**OBJECTIVE**
Only the lines from the top of the listing below to the line that has "MB().tube(pts, .0205, 14).build('rail', M['steel'], ch)" should be echoed, with both ends kept and pictures left out.

# START OF RECORDS FOR THE TASK

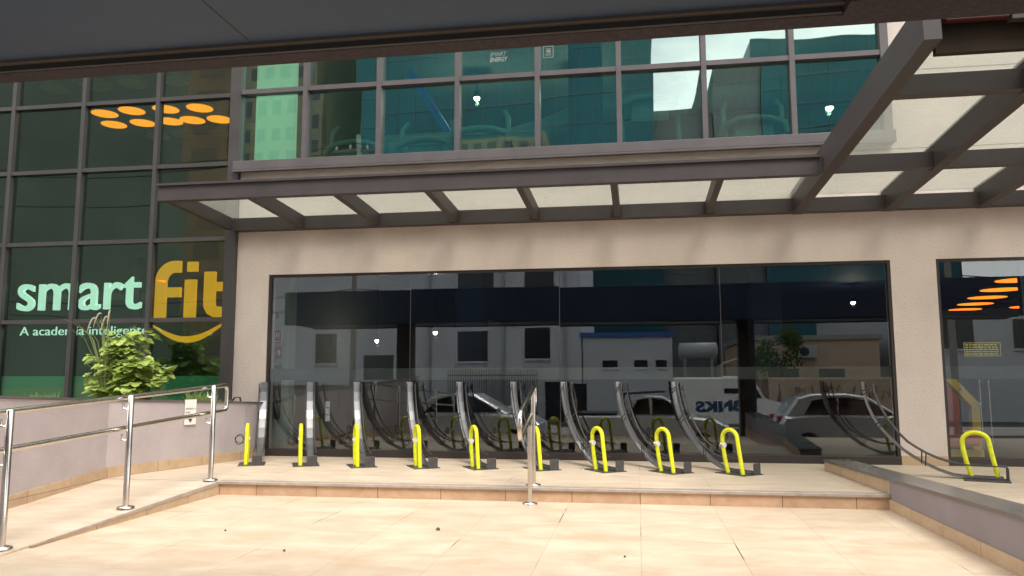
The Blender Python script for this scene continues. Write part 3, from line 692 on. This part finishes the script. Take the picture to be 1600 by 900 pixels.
pts = []
def cpt(y, dz): return (XD-.012-.015*(7.2-y), y, rc(y)+dz)
pts = [cpt(ya+.05, 0), cpt(yb-.05, 0), cpt(yb-.012, -.012), cpt(yb, -.05), cpt(yb, -dzz+.05), cpt(yb-.012, -dzz+.012), cpt(yb-.05, -dzz), cpt(ya+.05, -dzz), cpt(ya+.012, -dzz+.006), cpt(ya, -dzz+.05), cpt(ya, -.05), cpt(ya+.012, -.012), cpt(ya+.05, 0)]
MB().tube(pts, .0205, 14).build('rail', M['steel'], ch)

# white sign on the planter wall
o = thing('wall_notice', 'narrow white notice with small black arrow on planter wall', 'notice', (-4.855, 7.72, .43), R_(90-14.3))
# wall direction between (-4.60,8.75) and (-5.06,6.95)
o.location = (-4.80, 7.93, .45); o.rotation_euler = (0, 0, math.atan2(1.80, .46))
MB().box(-.08, .08, -.006, -.001, 0, .27).build('plate', M['white'], o)
b = MB()
for z_, x0_, x1_ in ((.165, -.07, .07), (.175, -.07, .03), (.135, -.07, 0), (.125, -.07, -.01)): b.box(x0_, x1_, -.0075, -.0062, z_, z_+.006)
b.build('print', mat('grey_ink', (.3, .3, .3), .7), o)
b = MB(); b.add([(-.0, -.0075, .02), (.03, -.0075, .06), (.012, -.0075, .06), (.012, -.0075, .085), (-.012+.0, -.0075, .085), (-.012, -.0075, .06), (-.03, -.0075, .06)], [(0, 1, 2, 3, 4, 5, 6)])
b.build('arrow', M['ink'], o)
o = thing('rusty_bracket', 'small rusty metal bracket lying on the planter wall end', 'bracket', (-4.86, 9.08, .665))
MB().bar((-.09, 0, .0), (-.05, 0, .045), .03, .012, (0, 0, 1)).bar((-.05, 0, .045), (.02, 0, .05), .03, .012).bar((.02, 0, .05), (.03, 0, .0), .03, .012, (1, 0, 0)).build('bracket_body', mat('rust', (.12, .05, .03), .9, noise=(20, .4)), o)

# ------------------------------------------------------------ bicycle stands
LOW = [(0.0, .012), (.34, .012), (.43, .022), (.55, .062), (.66, .112), (.77, .175), (.87, .245), (.98, .355), (1.07, .46), (1.13, .56), (1.175, .67), (1.20, .78), (1.212, .90)]
UPP = [(.23, .128), (.34, .134), (.44, .150), (.55, .182), (.65, .226), (.74, .278), (.81, .326), (.89, .41), (.97, .52), (1.03, .625), (1.075, .735), (1.10, .83), (1.105, .885)]
def rack(kx, group, label, base, ang, lock=True, hoopoff=.125, hoop_s=(.05, .245), hoopx=None):
    """s axis = local +y, pointing from the kerb end towards the glass"""
    o = thing('bicycle_stand', label, 'bicycle stand', (base[0], base[1], 0), ang, group)
    low = [(s*kx, z) for s, z in LOW]; upp = [(s*kx, z) for s, z in UPP]
    b = MB(); hw = .038; t = .004; fl = .022
    vs = []; n = len(low)
    for i, (s, z) in enumerate(low):
        a = low[max(i-1, 0)]; c = low[min(i+1, n-1)]; dd = Vector((c[0]-a[0], c[1]-a[1])).normalized(); nn = Vector((-dd.y, dd.x))
        sec = [(-hw, fl), (-hw, 0), (hw, 0), (hw, fl), (hw-t, fl), (hw-t, t), (-hw+t, t), (-hw+t, fl)]
        for x, q in sec: vs.append((x, s+nn.x*q, z+nn.y*q))
    fs = []
    for i in range(n-1):
        for k in range(8): fs.append((8*i+k, 8*i+(k+1) % 8, 8*i+8+(k+1) % 8, 8*i+8+k))
    fs += [(0, 1, 6, 7), (1, 2, 5, 6), (2, 3, 4, 5)] + [tuple(8*(n-1)+i for i in q) for q in ((0, 1, 6, 7), (1, 2, 5, 6), (2, 3, 4, 5))]
    b.add(vs, fs, False); b.build('wheel_channel', M['rack'], o)
    for sx in (-1, 1):
        MB().tube([(sx*(hw+.012), s, z) for s, z in upp], .0075, 8).build('guide_rail', M['rackd'], o)
    for i in (4, 8, 11):
        for f0, f1 in ((0, 0), (.3, .42)):
            s0, z0 = [p+(q-p)*f0 for p, q in zip(low[i], low[i+1])]
            s1, z1 = [p+(q-p)*f1 for p, q in zip(upp[i], upp[i+1])]
            MB().tube([(-hw-.012, s1, z1), (-hw-.004, s0, z0-.004), (hw+.004, s0, z0-.004), (hw+.012, s1, z1)], .0055, 6).build('brace', M['rackd'], o)
    b = MB(); b.box(-.052, .052, -.045, -.037, .006, .115, .004)
    if kx > .9: b.tube([(-.05, -.03, .01), (-.05, -.03, .128), (-.055, .1*kx, .13), (-.055, .24*kx, .13)], .0075, 8).tube([(.05, -.03, .01), (.05, -.03, .128), (.055, .1*kx, .13), (.055, .24*kx, .13)], .0075, 8)
    b.build('wheel_stop', M['rackd'], o)
    MB().box(-.20, .08, -.05, .32, .0, .008, .002).build('base_plate', M['rackd'], o)
    hx = -hoopoff; a0, a1 = hoop_s
    mid = (a0+a1)/2; rr = (a1-a0)/2; lean = .06
    pts = [(hx, a0, .006)]
    for q in (.15, .28): pts.append((hx, a0+lean*q/.35, q))
    for i in range(0, 13):
        aa = math.pi*(1-i/12); pts.append((hx, mid+lean+rr*1.03*math.cos(aa)*-1*-1, .345+.085*math.sin(aa)))
    for q in (.28, .15): pts.append((hx, a1+lean*q/.35+.012, q))
    pts.append((hx, a1, .006))
    MB().tube(pts, .0205, 14).build('hoop', M['yellow'], o)
    if lock:
        xs_, ys_, zs_ = hx, a1+lean*.8+.01, .275
        MB().tube([(xs_-.0, ys_-.024, zs_), (xs_, ys_+.026, zs_)], .026, 10).build('lock_collar', M['white'], o)
        cp = []
        rnd = random.Random(label)
        R0 = rnd.uniform(.035, .055)
        for i in range(40):
            a = i/39*math.pi*2*1.9; cp.append((xs_-.09+R0*math.cos(a)+.010*math.sin(a*.7), ys_-.01+.018*math.sin(a*1.3), zs_-.01+R0*math.sin(a)*(1+.2*math.sin(a*.5))))
        cp = [(xs_-.01, ys_, zs_)] + cp
        MB().tube(cp, .0042, 6).build('lock_cable', M['black'], o)
    return o
blocks = [(-4.138, 8.19), (-3.512, 8.21), (-2.855, 8.19), (-2.168, 8.20), (-1.541, 8.20), (-.886, 8.20), (-.221, 8.16), (.445, 8.13), (1.102, 8.09)]
tops = [415.6, 488, 554.4, 629, 720, 803, 884, 973, 1056]
F = 1223.3
ordn = ['leftmost', 'second from left', 'third from left', 'fourth from left', 'fifth from left', 'sixth from left', 'seventh from left', 'eighth from left', 'ninth from left']
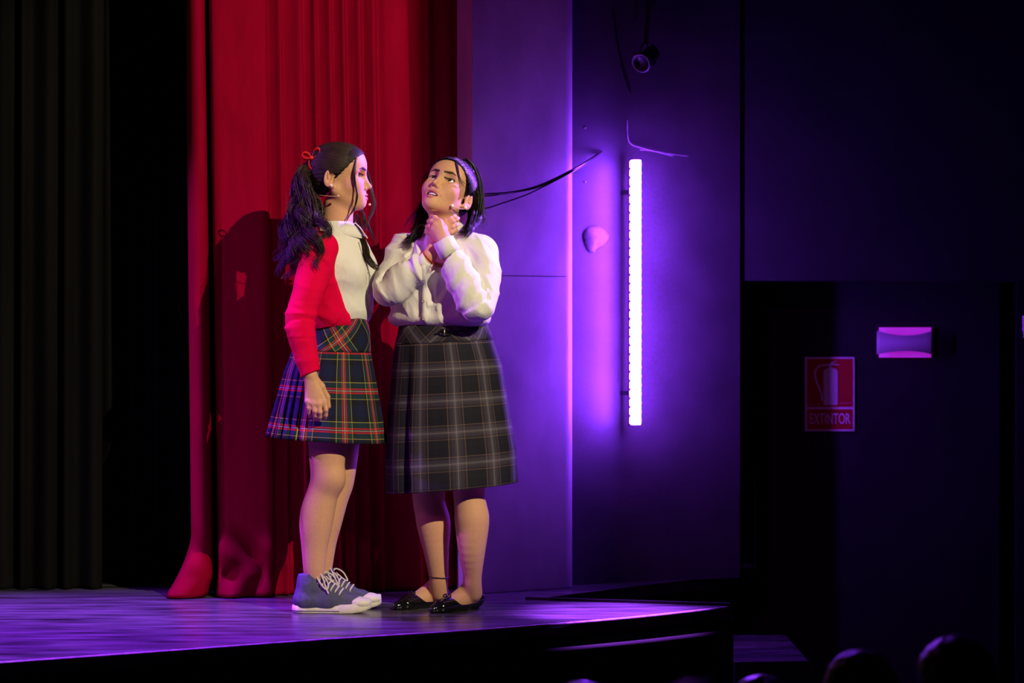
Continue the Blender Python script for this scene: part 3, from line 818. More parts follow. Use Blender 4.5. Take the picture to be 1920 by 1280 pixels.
class Hair:
    def __init__(s): s.V = []; s.F = []; s.n = 0
    def strand(s, pts, r, sides=4):
        P = np.asarray(pts, float); n = len(P)
        T = np.gradient(P, axis=0); T /= np.linalg.norm(T, axis=1)[:, None] + 1e-9
        up = np.array([0.37, 0.61, 0.7]); N = np.cross(T, up); N /= np.linalg.norm(N, axis=1)[:, None] + 1e-9
        B = np.cross(T, N); a = np.linspace(0, 2*np.pi, sides, endpoint=False)
        r = np.broadcast_to(r, (n,))
        V = P[:, None, :] + r[:, None, None]*(np.cos(a)[None, :, None]*N[:, None, :] + np.sin(a)[None, :, None]*B[:, None, :])
        i = np.arange(n - 1)[:, None]; j = np.arange(sides)[None, :]; k = (j + 1) % sides
        F = np.stack([i*sides + j, i*sides + k, (i+1)*sides + k, (i+1)*sides + j], -1).reshape(-1, 4) + s.n
        s.V.append(V.reshape(-1, 3)); s.F.append(F); s.n += n*sides
    def lock(s, guide, count, spread, r=0.0011, wave=0.0, freq=2.0, n=30, prof=None, seed=0, taper=True, twist=1.0):
        g = np.random.default_rng(seed); G = catmull(guide, n); t = np.linspace(0, 1, n)
        T = np.gradient(G, axis=0); T /= np.linalg.norm(T, axis=1)[:, None] + 1e-9
        N = np.cross(T, [0.2, 1, 0.1]); N /= np.linalg.norm(N, axis=1)[:, None]; B = np.cross(T, N)
        pf = np.interp(t, [0, .15, .5, .85, 1], prof or [.35, .8, 1, .9, .5])
        ph0 = g.uniform(0, 6.28)
        for q in range(count):
            a = g.uniform(0, 2*np.pi); rr = math.sqrt(g.uniform())*spread
            ph = ph0 + g.normal()*0.5
            aa = a + twist*t*2.0
            off = (np.cos(aa)*rr*pf)[:, None]*N + (np.sin(aa)*rr*pf)[:, None]*B
            wv = wave*np.minimum(t*2.2, 1)*(0.75 + .5*g.uniform())
            off += (wv*np.sin(2*np.pi*freq*t + ph))[:, None]*N + (wv*np.cos(2*np.pi*freq*t + ph))[:, None]*B
            L = g.uniform(.8, 1.0); k = max(int(n*L), 6)
            rad = r*g.uniform(.7, 1.3)*(1 - 0.85*np.linspace(0, 1, k)**3 if taper else 1)
            s.strand((G + off)[:k], rad)
    def build(s, name, parent, m=None):
        return mk(name, np.concatenate(s.V), np.concatenate(s.F), m or M_hair, parent)
def hair_cap(h, parent, plane_n=(.70, 0, -.717), plane_p=(0.004, 0, 0), extra=None, grow=1.0, name='hair_cap', m=None):
    v = Vol([axis(c - .15, c + .15, .0026) for c in h(-.01, 0, .02)])
    v.op(h.ell((-.018, 0, .030), (.101*grow, .080*grow, .083*grow)), .01)
    v.op(h.ell((-.045, 0, -.015), (.062, .066, .06)), .03)
    v.op(h.ell((.034, 0, .040), (.0555, .070, .058)), .02)
    v.op(half(h.R @ np.array(plane_n), h(*plane_p)), mode='i')
    for s in (-1, 1): v.op(h.ell((-.020, s*.090, -.016), (.026, .026, .034)), .006, 's')
    if extra: extra(v)
    V, Q = v.mesh(1)
    N = vnormals(V, Q); L = h.inv(V)
    fl = np.arctan2(L[:, 1], L[:, 2] - .0)*14
    V = V + N*(0.0005*np.sin(fl*2.3 + 2*np.sin(L[:, 0]*30)))[:, None]
    return mk(name, V, Q, m or M_scalp, parent)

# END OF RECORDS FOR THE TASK

**SOLUTION FOR THIS PROBLEM**
The Blender Python script for this scene continues. Write part 3, from line 692 on. This part finishes the script. Take the picture to be 1600 by 900 pixels.
pts = []
def cpt(y, dz): return (XD-.012-.015*(7.2-y), y, rc(y)+dz)
pts = [cpt(ya+.05, 0), cpt(yb-.05, 0), cpt(yb-.012, -.012), cpt(yb, -.05), cpt(yb, -dzz+.05), cpt(yb-.012, -dzz+.012), cpt(yb-.05, -dzz), cpt(ya+.05, -dzz), cpt(ya+.012, -dzz+.006), cpt(ya, -dzz+.05), cpt(ya, -.05), cpt(ya+.012, -.012), cpt(ya+.05, 0)]
MB().tube(pts, .0205, 14).build('rail', M['steel'], ch)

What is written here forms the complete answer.